The Effect of the invasions of Sultan Mahmud in the political, economic and cultural history of India cannot be denied. While it made India much poorer, it contributed to the glory and grandeur of Ghazni and enabled the Sultan to finance his scheme of war and peace. Mahmud spent large sum in beautifying his capital Ghazni and endowing institutions in it. He made it one of the finest cities of the day.

Ishwari Prasad, “He promoted learning by establishing a university at Ghazni, a library, and a museum, adorned with the trophies of war, which he brought from the conquered lands. It was through his liberality that beautiful edifices rose at his capital, making it one of the finest cities in Asia”.

Political and Economic Effect:

Politically, the expeditions paved the way for the further conquests of India by the Muslims. The success of Sultan Mahmud exposed the weakness of the Indian political and military systems and established the superiority of the Muslims over the Hindus ‘in the art of war, discipline and devotion to duty’. Economically, the invasions caused a heavy drain on India’s agelong accumulated wealth. While it made India much poorer.

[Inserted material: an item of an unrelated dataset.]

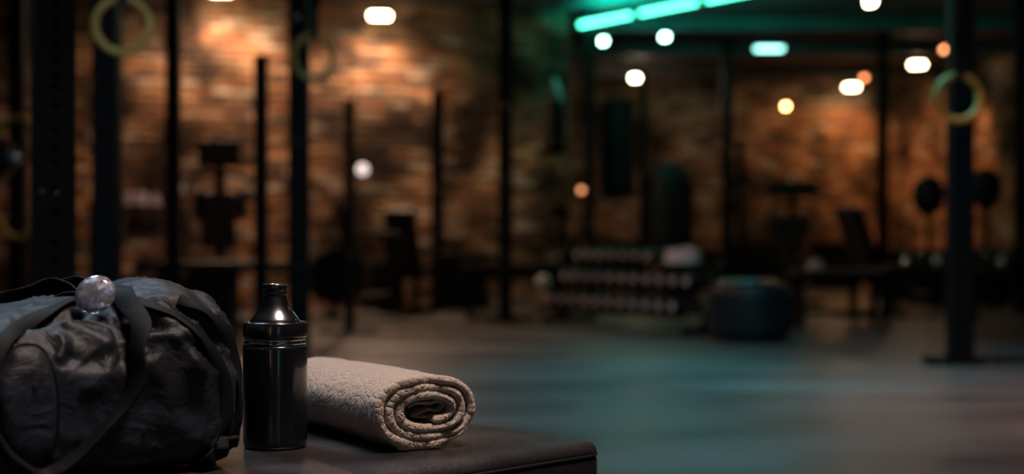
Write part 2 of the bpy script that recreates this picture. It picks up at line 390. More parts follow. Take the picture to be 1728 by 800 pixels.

Contact of Two Great Civilizations/Cultural Effect :

Culturally, Sultan Mahmud’s invasions brought the civilization of Hindus and Muslims into close contact and led to mutual exchange of ideas and thoughts between the conqueror and conquered. “In the train of Muslim warriors and warlords came Muslim saints and savants who permeated the rank of Indian society, promulgated Islam in India and won a number of converts.” Though conversion to Islam did not form any part of the motives of Sultan Mahmud’s conquest, ‘his invasions indirectly facilitated the future progress of Islam in India’. Mahmud took away from India precious stones and craftsmen for the purpose of constructing great buildings in Ghazni.

Propagation of Islam:

Mahmud’s invasions paved the way for the propagation of Islam. Several savants, preachers and scholars came to the sub-continent. The famous amongst them were Hazrat Syed Ismail, Syed Fakhr-ud-Din Hussain Zanjani, Hazrat Syed Ali Hajveri (Data Ganj Bakhs and Hazrat Shah Yousaf Gardaizi. Mahmud did not establish any institution to preach Islam nor like the Europeans did he force the people to embrace Islam. But for the predominance of the Islam over sub-continent his continuous attacks provided the atmosphere for the propagation of Islam.